28 thoughts on “A blind elephant listens to Bach, Chopin, and Schubert

  1. Very nice to behold. Yet I wonder: the text claims that “the elephant clearly likes them [the played tunes], swaying with pleasure”; but is swaying a sure sign of elephants being happy? And if so, how do we know it is happy because of the music and not, for example, because it is in love with the camera(wo)man/person? Or with the smell of the piano?

    1. Not leaving is an even surer sign. Of course, perhaps she’s just trying to be polite and she really prefers K-Pop. All joking aside, she does seem to be paying attention.

  2. I am guessing some of the modern non-melodic songs would have made her run for the hills. I found this very moving

  3. My wife plays all of these pieces (and I still recognised them…. Only kidding, Lyn!) The first is Bach’s Prelude in C Major (my guitar rendition truly is unrecognisable – I’m the least musical member of the family, including our cat Marcus Clawrelius). The second piece is from Bach’s Goldberg Variations, and the third is Schubert’s Standchen (spelling?). I didn’t catch any Chopin, though?

    1. No Chopin, and no Satie either. Perhaps music by these composers is heard in another cut of this recording session.

  4. As Mark Carwardine said in his excellent book with Douglas Adams, the world would be a darker place without such wonderful animals. Who cares about the usefulness of having them around, the utilitarian arguments for biodiversity? They’re beautiful in themselves and valuable in themselves. ‘Nuf said.

    1. (Though I do always associate the Bach piece, in the second section of the video, with Hannibal Lecter, since it’s played as soundtrack/by the character in the films/TV series…)

      1. I was recently updating my Goodreads review of “Last Chance to See” with the recent conservation statuses of the species he wrote about and I referred to that quote as well. (And I also recognise the Goldberg Variations because of “Silence of the Lambs.”)

  5. I imagine Lam Duan is thinking,

    “Every time a double bassist comes to the jungle, they always ask me ‘hey! You ever hear Saint Saens Carnival of the Animals : Elephant? Well, let me play it for you!’ – UGH – so OBVIOUS – finally, someone with something to EXPRESS that I don’t already know because guess what – I’m an elephant, if you didn’t notice!”

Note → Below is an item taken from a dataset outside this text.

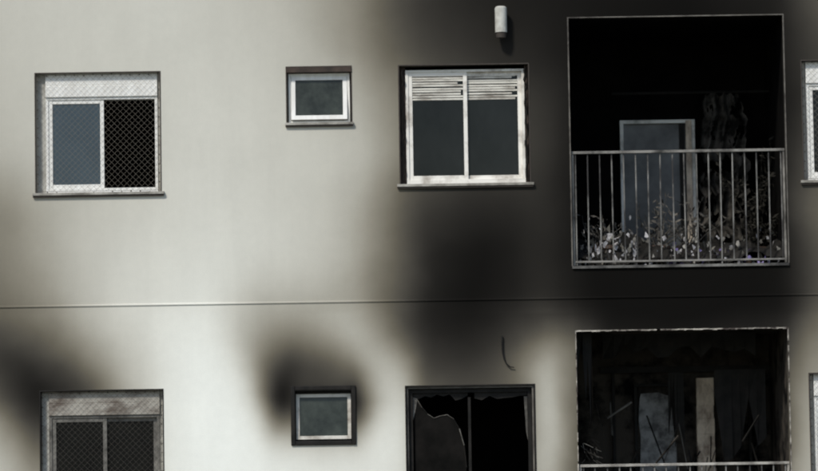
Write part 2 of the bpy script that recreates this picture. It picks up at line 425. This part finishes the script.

    Saint-Saens Carnival of the Animals – Elephant : https://youtu.be/f1nVDoCnsNk

    ^^^ apologies if that makes anyone insulted, I think it is good natured fun – because the obvious piece – Elephant – was not referred to at all. But I know my humor can lead me into trouble. The video is truly breathtaking.

      1. The situation seems complicated, but I’m the first to acknowledge that this is an area about which I know nothing.

        Richard C. Lair, criticised in the linked Futureforelephants.org article for his involvement with the Elephant Orchestra, is the lead author of the UN FAO’s late ’90s report “Gone Astray – The Care and Management of the Asian Elephant in Domesticity”. http://www.fao.org/3/ac774e/ac774e00.htm The Orchestra’s cofounder, Dave Soldier, was a professor of neuroscience at Columbia University back in 2000. https://www.bbc.co.uk/news/magazine-24400364 They strike me as unlikely elephant exploiters, but as indicated above I claim no knowledge.

        The International Elephant Foundation (IEF), which Lair has also been involved with, attempts to fund global elephant conservation. It has attracted controversy because it works with people from all bodies that have any contact with elephants, including zoos, circuses, and private owners. However, I note that Ringling Brothers and Barnum and Bailey Circus (Tom Albert, their Vice President for Government Relations, is a Past President of the IEF) won a lawsuit against animal rights campaigners. https://en.m.wikipedia.org/wiki/International_Elephant_Foundation#Controversy

        (Apologies in advance to our host for having to moderate this post because of the number of links here, but I think it’s important that I link to the sources behind what I’m trying to say.)

        1. Oops, in my comment above I think I carelessly mixed up Thailand’s National Elephant Institute (which Richard C. Lair appears to have been involved with) and the International Elephant Foundation.

          Since posting my earlier comment I have found that Lair is a co-author of both “Are Fast-Moving Elephants Really Running?”, published in Nature
          https://www.nature.com/articles/422493a, and of the book “Elephant care manual for mahouts and camp managers”, which acknowledges that

          This small book is the mirror translation of the Thai version. The target reader for this manual is the average Thai mahout, who will mainly have had only 4 years of formal education. The second important audience is camp managers, including elephant owners who run their own camps. The vocabulary and science have been kept at a very simple level. It is hoped that this manual will be of some use to veterinary students and possibly to veterinarians with no elephant experience.

          [I will put the link in a separate comment below, so that our host doesn’t need to waste time moderating this one.]

          It may be that he takes an approach he sees as being pragmatic, but that others interested in elephant welfare disagree with?

          I appreciate that my comments have concentrated on Lair, and not the pianist Paul Barton. The latter surely can’t have been unaware of what was going on when the elephant was being positioned by the piano? And, yes, unfortunately that does look like pliers, or something very similar, in the hand of the guy nearest to the piano as he passes behind it in the fifth of the “Links to Published Videos” below the article that WEIT reader “savage” drew to our attention at #13. The extent to which Barton genuinely believes that the handlers’ behaviour is acceptable and the animals suffer no harm, and that he is somehow helping elephant conservation (presuming that some of the money generated finds its way to an organisation at least claiming to further such efforts) is impossible for me to judge. It is all quite troubling, though.